The left temple mount of Mary’s five-year-old and staggeringly expensive titanium Silhouette glasses snapped. Here’s the intact right earpiece and the broken piece from the left temple (the lens is upside-down on the paper):

They’re just about ideal glasses, with nothing more than two lenses and three metal bits, but that means simple repairs don’t come easily. The Official Repair Price was about $120 to install a whole new earpiece, so, seeing as how she had these customized for computer work and wouldn’t be wearing them when anybody else was around, I got the job…
First off, mask the lenses with Parafilm to avoid scuffs:

Then cut out the broken part shown in the first picture.
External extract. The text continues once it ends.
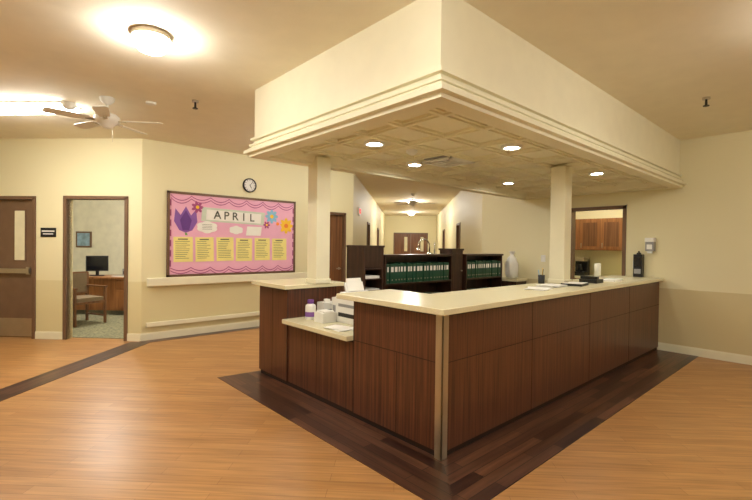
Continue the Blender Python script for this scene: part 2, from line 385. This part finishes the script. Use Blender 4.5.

It’s attached to the lens with a U-shaped bit of transparent plastic that fits into the frame holes and captures its two peg legs; I used flush-cutting pliers to carve away the plastic bar on the inside of the lens.
The lens mount fragment is flat-out not reparable, but the broken end of the earpiece lies flush against the lens and is roughly circular. Even better, a 1/16 inch brass tube from the Little Box o’ Cutoffs fit the temple end perfectly: OD = 62 mils, ID = 35 mils.
The Little Box o’ Tiny Screws produced a pair of stainless steel screws (intended for the hinges in ordinary eyeglass temples) that also fit the holes in the lens and were precisely the right length, so the overall plan came together. The screws seem a bit over 1 mm diameter and I don’t have a nut for them, but epoxy is my co-pilot…
Line up and drill a pair of 47 mil clearance holes in that piece of 62 mil OD brass tubing, leaving barely 7 mil behind on each side:

I may have to frame that picture…
Much to my astonishment, drilling those two holes worked on the first try. I’d chamfered the end with a #1 center drill while mulling over how all this would work out.
File off the screw heads to leave a thin plate:

A dry fit shows how everything hangs together:

The intact earpiece holds the lens at the proper angle on a flat surface, so as long as I can keep the repair parts in place on the lens, the temple angle will take care of itself.
I scuffed up the broken end of the earpiece to encourage a good epoxy bond, bent the edges of those flat plates around the tube, and cleaned everything with acetone. Tiny dabs of JB Weld epoxy hold the screws and the temple piece in the tube, with those little machinist’s squares encouraging the lenses to stay put:

A day later, lay the lenses face down so the screws point straight up and dab on more JB Weld:

Those dots aren’t quite as round as I’d like, but they’re the better part of 2 mm OD and I’m not complaining much. Note the nice fillet around the temple piece at end of the tubing.
Pause another day for curing…
Then file off the rough edges and peel off the Parafilm. It’s a bit on the garish side, but Mary preferred the Steampunk look over a crude paint job, particularly because it’s invisible from her side of the lens:

There, now, that wasn’t so hard after all…
Very nice work, good sir!
And she likes it, too!
Thanks…
Very nice work Ed, I have a pair to fix and this gives me ideas!
We think the earpiece will eventually break free of the brass tube, because the epoxy has little more than faith to grip in there. At that point, using epoxy instead of nuts may look like a Bad Idea, but I don’t know any other way to secure the screws to the lens. Whatever you come up with should be better!